John Stott was right: “Paul was . . . a kind of Christian Socrates, although with a better gospel than Socrates ever knew.” He was not only a Hebrew to the Hebrews, but a Hellenist to the Hellenists. Paul, a man of three worlds—Jewish, Greek, and Roman—truly did “become all things to all people so that by all means [he] might save some” (1 Cor. 9:22).

That being the case, how can we follow Paul’s Socratic approach to our own culture “full of idols” (Acts 17:16)?

Four Ways to Emulate Paul

1. Immerse

We must first and foremost be immersed in Scripture. Absorb the ancient wisdom of God’s Word deep into your heart. Paul knew the depth of Scripture, but he also understood the Athenian culture—its language, beliefs, heroes, and deepest aspirations.

What is the language of your neighbors—their beliefs, their heroes, their deepest aspirations? How can you retell the story for them, using their language and citing their heroes, with Christ as the fulfillment of all their hopes and dreams?

2. Agree

We must find common ground with other religions, ideologies, and worldviews. Meet them where they are. Paul’s Athenian audience was considered the wisest on earth, and yet it was exceedingly ignorant. So he takes the inscription to the “unknown god,” a visual admission of ignorance, as a launching point to educate them (Acts 17:23).

3. Contradict.

Stoics would have agreed with most of what Paul says in his speech. But once he got to Christ and the judgment, they must have been squirming in their togas! Neither Epicureans nor Stoics believed in a judgment day to come, let alone the bodily resurrection of a crucified man from Nazareth.

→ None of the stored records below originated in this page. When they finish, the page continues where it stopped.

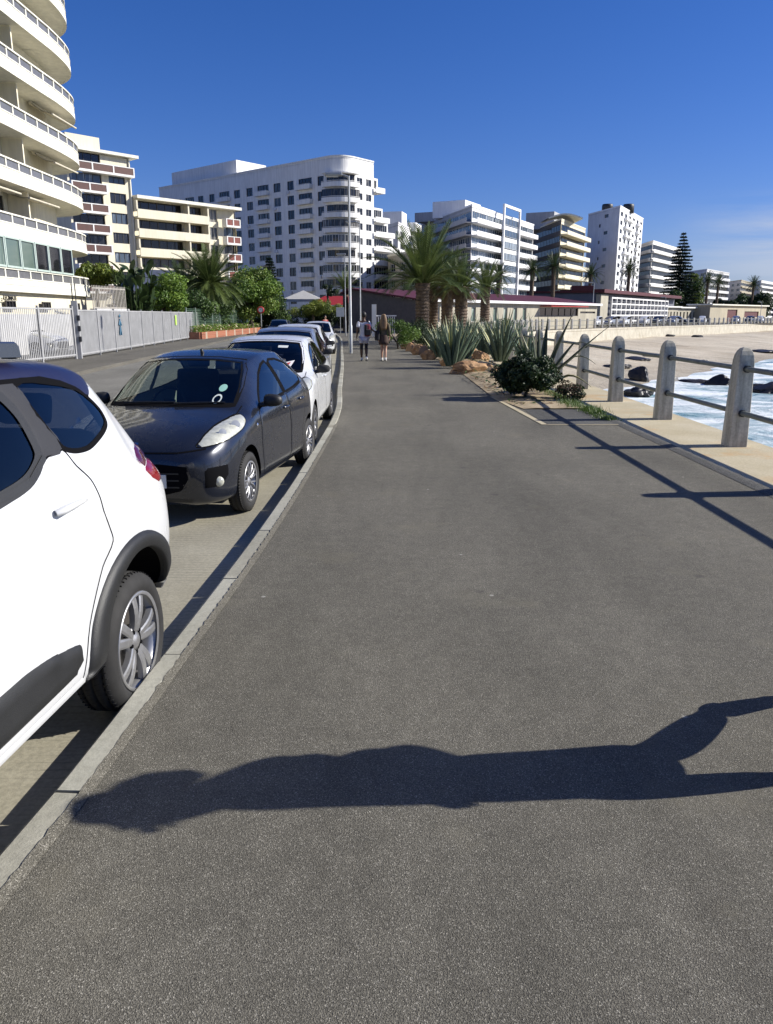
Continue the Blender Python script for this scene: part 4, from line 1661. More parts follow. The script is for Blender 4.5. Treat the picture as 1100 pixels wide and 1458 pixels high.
# ------------------------------------------------------------- hatchbacks and the other parked cars
def full_car(label, paint_m, sx=1.0, sy=1.0, sz=1.0, key='hatch', style='multi', plate=None, stickers=False, step=None, rails=False, group='cars parked along the kerb', glass=None, lens=None, detail=True, wr=None, near=False):
    root = empty('parked_car', label=label, cat='car', group=group)
    glass = glass or M_GLASS
    lens = lens or M_LENS
    S = lambda o: [(s * sy, z * sz) for s, z in o]          # side outlines
    F = lambda o: [(x * sx, z * sz) for x, z in o]          # front outlines
    st = []
    for q in HATCH_ST:
        st.append((q[0] * sy, q[1] * sz, q[2] * sx, q[3] * sz, q[4] * sx, q[5] * sz, q[6] * sx, q[7] * sz, q[8] * sx, q[9] * sz, q[10] * sx, q[11] * sz))
    spec = dict(HATCH)
    wr = wr or 0.28 * (0.5 + 0.5 * sz)
    spec.update(st=st, ws=(0.72 * sy, 3.12 * sy), wr=wr, wx=0.735 * sx, rim=wr * 0.66, style=style, arch=wr + 0.045, step=step or 0.02)
    if not near:
        spec['sub'] = 4
    B = Body(st, spec['step'], spec['sub'])
    fw = S([(1.30, 0.955), (1.46, 1.07), (1.72, 1.235), (1.90, 1.315), (2.04, 1.345), (2.09, 1.30), (2.14, 1.15), (2.15, 0.99), (1.7, 0.965)])
    qw = S([(1.17, 0.935), (1.27, 0.945), (1.42, 1.06), (1.36, 1.03)])
    rw = S([(2.23, 0.995), (2.215, 1.17), (2.16, 1.33), (2.22, 1.352), (2.45, 1.345), (2.72, 1.295), (2.92, 1.20), (2.99, 1.115), (2.93, 1.06), (2.6, 1.02)])
    wsc = F([(-0.605, 0.985), (-0.3, 0.99), (0.0, 0.99), (0.3, 0.99), (0.605, 0.985), (0.59, 1.14), (0.55, 1.28), (0.50, 1.365), (0.25, 1.39), (0.0, 1.395), (-0.25, 1.39), (-0.50, 1.365), (-0.55, 1.28), (-0.59, 1.14)])
    rwn = F([(-0.52, 1.0), (0.52, 1.0), (0.5, 1.2), (0.42, 1.34), (-0.42, 1.34), (-0.5, 1.2)])
    for o in (fw, rw):
        B.cut_outline(grow(o, 0.002), SIDE)
    B.cut_outline(grow(wsc, 0.0), FRONT, False)
    B.cut_outline(grow(rwn, -0.012), REAR, False)
    finish_car(root, B, spec, key, [paint_m])
    p = 0.04 if near else 0.07
    m = MB(); B.patch(m, wsc, FRONT, 0.001, 0.0, p); wind = m.build('windscreen', glass, root)
    m = MB(); B.band(m, wsc, FRONT, 0.035, 0.002); m.build('windscreen_seal', M_GAP, wind)
    m = MB(); B.patch(m, rwn, REAR, 0.001, 0.0, p); m.build('rear_window', glass, root)
    fd = S([(1.17, 0.27), (1.12, 0.6), (1.16, 0.88), (1.22, 0.925), (1.7, 0.945), (2.19, 0.975), (2.22, 0.62), (2.19, 0.27)])
    rd = S([(2.215, 0.27), (2.245, 0.62), (2.215, 0.975), (2.6, 1.0), (2.94, 1.045), (2.99, 0.95), (2.92, 0.78), (2.80, 0.62), (2.72, 0.45), (2.68, 0.27)])
    doors = [sides('door', [paint_m, M_GAP], root, lambda q: (B.patch(q, ol, SIDE, 0.003, 0.0005, p), B.band(q, ol, SIDE, 0.008, 0.002, 1))) for ol in (fd, rd)]
    for dr, o, nm in ((doors[0], fw, 'window'), (doors[1], rw, 'window')):
        sides(nm, [glass], dr, lambda q: B.patch(q, o, SIDE, 0.001, 0.0, p))
        sides('window_seal', [M_GAP], dr, lambda q: B.band(q, o, SIDE, 0.024, 0.003))
    for dr, y0 in ((doors[0], 1.98), (doors[1], 2.74)):
        if y0 > 2.5 and detail:
            y0 = 2.66

        def h(q):
            pts = [B.project(*SIDE, (y0 + dy) * sy, 0.845 * sz if y0 < 2.5 else 0.87 * sz, e) for dy, e in ((0, 0.008), (0.03, 0.028), (0.12, 0.03), (0.165, 0.008))]
            q.tube(pts, [0.012, 0.015, 0.014, 0.01], 8, 0)
        sides('handle', [paint_m], dr, h)
    sides('pillar_trim', [M_GAP], root, lambda q: B.band(q, S([(2.19, 0.985), (2.18, 1.16), (2.12, 1.33)]), SIDE, 0.06, 0.0025, 0, False))
    # lower grille, upper slot, valance and fog lamp pockets
    m = MB()
    B.patch(m, F([(-0.49, 0.56), (-0.25, 0.58), (0.25, 0.58), (0.49, 0.56), (0.5, 0.45), (0.43, 0.345), (0.3, 0.31), (-0.3, 0.31), (-0.43, 0.345), (-0.5, 0.45)]), FRONT, 0.003, 0.001, 0.04)
    g = m.build('grille', M_GAP, root)
    m = MB()
    for z in (0.38, 0.44, 0.5):
        B.band(m, F([(-0.42, z), (-0.2, z - 0.004), (0.2, z - 0.004), (0.42, z)]), FRONT, 0.012, 0.008, 0, False)
    m.build('grille_bars', M_BLACKP, g)
    sides('grille_surround', [paint_m], g, lambda q: B.band(q, F([(0.5, 0.52), (0.515, 0.46), (0.49, 0.38), (0.42, 0.335)]), FRONT, 0.018, 0.008, 0, False))
    m = MB(); B.band(m, F([(-0.62, 0.70), (-0.4, 0.672), (0, 0.665), (0.4, 0.672), (0.62, 0.70)]), FRONT, 0.012, 0.002, 0, False); m.build('bonnet_gap', M_GAP, root)
    sides('bonnet_side_gap', [M_GAP], root, lambda q: B.band(q, [(x * sx, s * sy) for x, s in ((0.64, 0.5), (0.66, 0.75), (0.665, 1.0))], TOP, 0.009, 0.002, 0, False))
    pock = sm([(x * (sx + sy) / 2, z * sz) for x, z in ((0.47, 0.535), (0.60, 0.565), (0.73, 0.555), (0.745, 0.50), (0.70, 0.40), (0.60, 0.35), (0.47, 0.36))], 3)
    fl = sides('fog_light_pocket', [M_GAP], root, lambda q: B.patch(q, pock, CORNER, 0.002, -0.006, 0.03))
    def fog(q):
        c = B.project(*CORNER, 0.60 * (sx + sy) / 2, 0.41 * sz, 0.006)
        d = Vector((_c * 0.5, -0.86, 0.0)).normalized()
        Mx = Matrix.Translation(c) @ d.to_track_quat('Z', 'Y').to_matrix().to_4x4()
        q.lathe([(0.0, 0.012), (0.03, 0.008), (0.042, 0.0), (0.046, -0.01)], 18, 0, Mx)
    sides('fog_light', [M_LENS], fl, fog)
    m = MB()
    B.patch(m, F([(-0.55, 0.275), (0.55, 0.275), (0.5, 0.215), (-0.5, 0.215)]), FRONT, 0.004, 0.0, 0.05)
    m.build('valance', M_BLACKP, root)
    # headlamps: clear cover over a reflector bowl
    hl = sm([(x * (sx + sy) / 2, z * sz) for x, z in ((0.47, 0.715), (0.52, 0.752), (0.60, 0.80), (0.74, 0.853), (0.92, 0.892), (1.09, 0.915), (1.105, 0.875), (1.05, 0.825), (0.93, 0.785), (0.75, 0.745), (0.6, 0.722))], 3)
    hh = sides('headlight', [lens], root, lambda q: B.patch(q, hl, CORNER, 0.005, 0.0, 0.025, dome=0.012))
    sides('headlight_rim', [M_GAP], hh, lambda q: B.band(q, hl, CORNER, 0.008, 0.002))

    def bowls(q, a, z, r):
        if True:
            c = B.project(*CORNER, a * (sx + sy) / 2, z * sz, 0.017)
            d = Vector((_c * 0.75, -1.0, 0.25)).normalized()
            Mx = Matrix.Translation(c) @ d.to_track_quat('Z', 'Y').to_matrix().to_4x4()
            q.lathe([(r, 0.001), (r * 0.9, 0.0015), (r * 0.55, 0.003), (0.0, 0.004)], 18, 0, Mx)
    if near:
        for a_, z_, r_ in ((0.74, 0.797, 0.034), (0.92, 0.84, 0.04)):
            sides('headlight_bowl', [M_LAMP], hh, lambda q: bowls(q, a_, z_, r_))
    # badge: a small plain chrome shield
    m = MB()
    B.patch(m, F([(-0.035, 0.745), (0.035, 0.745), (0.04, 0.715), (0.0, 0.68), (-0.04, 0.715)]), FRONT, 0.006, 0.0, 0.02)
    m.build('badge', M_CHROME, root)
    if plate:
        m = MB()
        m.box((0.0, -0.008, 0.43 * sz), (0.62, 0.012, 0.115), bev=0.004)
        pl = m.build('number_plate', M_PLATE, root)
        plate_text(pl, plate, 0.105, 0.25, -0.016, 0.43 * sz)
    # door mirrors, wipers, aerial, side repeater
    mirror_shape(root, M_BLACKP if near else paint_m, 0.79 * sx, 1.30 * sy, 1.0 * sz, (0.19, 0.12, 0.14))
    m = MB()
    for x0, x1 in ((-0.45, 0.05), (0.05, 0.52)):
        a = B.project(*FRONT, x0 * sx, 0.985 * sz, 0.02)
        b = B.project(*FRONT, x1 * sx, 1.0 * sz, 0.014)
        m.tube([a, a.lerp(b, 0.5) + Vector((0, -0.004, 0.004)), b], 0.007, 6)
    m.build('wiper', M_BLACKP, root)
    if near:
        sides('side_repeater', [M_CHROME], root, lambda q: B.patch(q, [(1.03 + 0.018 * math.cos(t), 0.76 + 0.022 * math.sin(t)) for t in [2 * PI * k / 14 for k in range(14)]], SIDE, 0.006, 0.0, 0.01))
        m = MB()
        q = B.project(*TOP, 0, 1.82, 0.0)
        m.tube([q, q + Vector((0, -0.02, 0.03)), q + Vector((0, 0.02, 0.045))], [0.022, 0.016, 0.005], 8)
        m.build('aerial', M_BLACKP, root)
    sides('tail_light', [M_RED], root, lambda q: B.patch(q, [(x * (sx + sy) / 2, z * sz) for x, z in ((2.97 - 0.72, 0.86), (2.97 - 0.55, 0.9), (2.97 - 0.52, 1.06), (2.97 - 0.66, 1.06))], RCORNER, 0.006, 0.0, 0.03))
    if rails:
        sides('roof_rail', [M_BLACKP], root, lambda q: q.tube([(0.5 * sx, 1.75 * sy, 1.40 * sz), (0.5 * sx, 1.85 * sy, 1.475 * sz), (0.49 * sx, 2.9 * sy, 1.45 * sz), (0.49 * sx, 3.0 * sy, 1.37 * sz)], 0.018, 8))
    cabin(root, 0.95 * sy, 3.1 * sy, 0.72 * sx, 0.24, 0.95 * sz, 1.36 * sz, -0.34)
    return root, B, wind


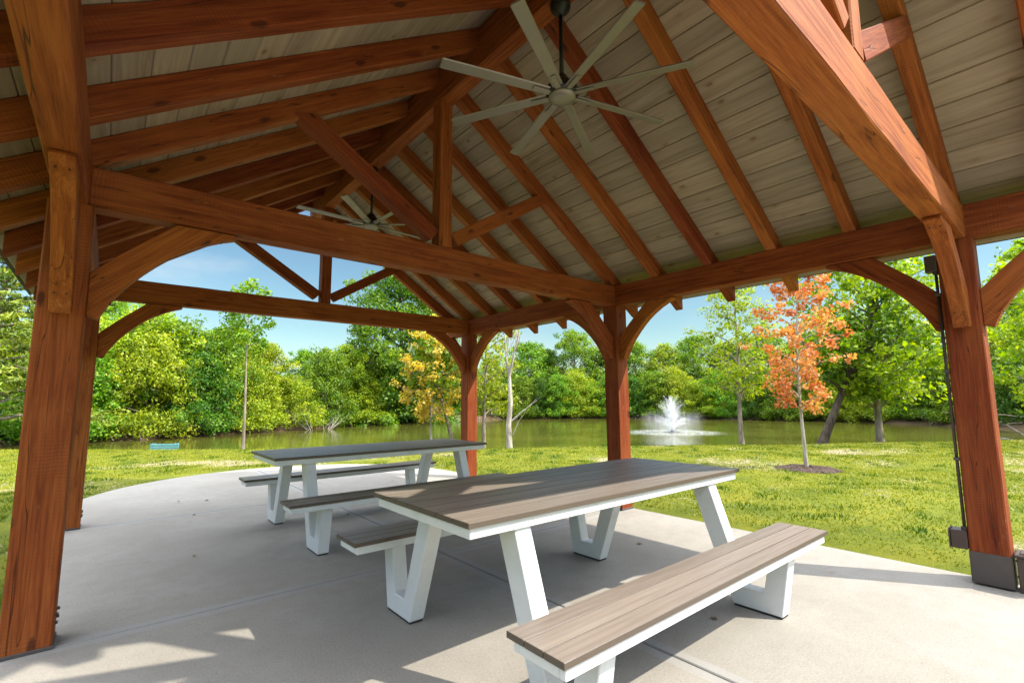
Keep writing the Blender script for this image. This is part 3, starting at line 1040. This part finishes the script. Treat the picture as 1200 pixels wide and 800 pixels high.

Though he said it with tact, love, and gentleness, Paul was saying, “You are wrong, Epicureans! You are wrong, Stoics!” Atheists, agnostics, Buddhists, Hindus, and those who call yourselves “spiritual” (whatever that means) are also wrong. There will be a judgment, and Jesus will be the Judge. It is not with Apollo or some “unknown god” that you have to deal, but with the risen Christ.

4. Christ!

Preach Christ! Lift up Christ—his exquisitely beautiful life, his unparalleled miracles and teachings, his death, resurrection, ascension, and soon return to judge the quick and the dead. The resurrection of Christ is proclaimed in every sermon in Acts. Woe to us if we neglect to proclaim the resurrection!

Someone Greater Than Socrates

Despite what some critics say, Paul was victorious in Athens.

Paul’s philosophy—or better, his gospel—won that day. Centuries after his immortal speech, those temples all over Greece were transformed into churches where Christians still hail the power of Jesus’s name to this very day.

Socrates may be the wisest philosopher who ever lived, and we can learn a lot from him. But as he himself admitted, he knew nothing. Let us then emulate Paul, the Christian Socrates who knows, and engage our culture with “Christ crucified, a stumbling block to Jews and folly to Gentiles, but to those who are the called, both Jews and Greeks, Christ the power of God and the wisdom of God” (1 Cor. 1:23–24).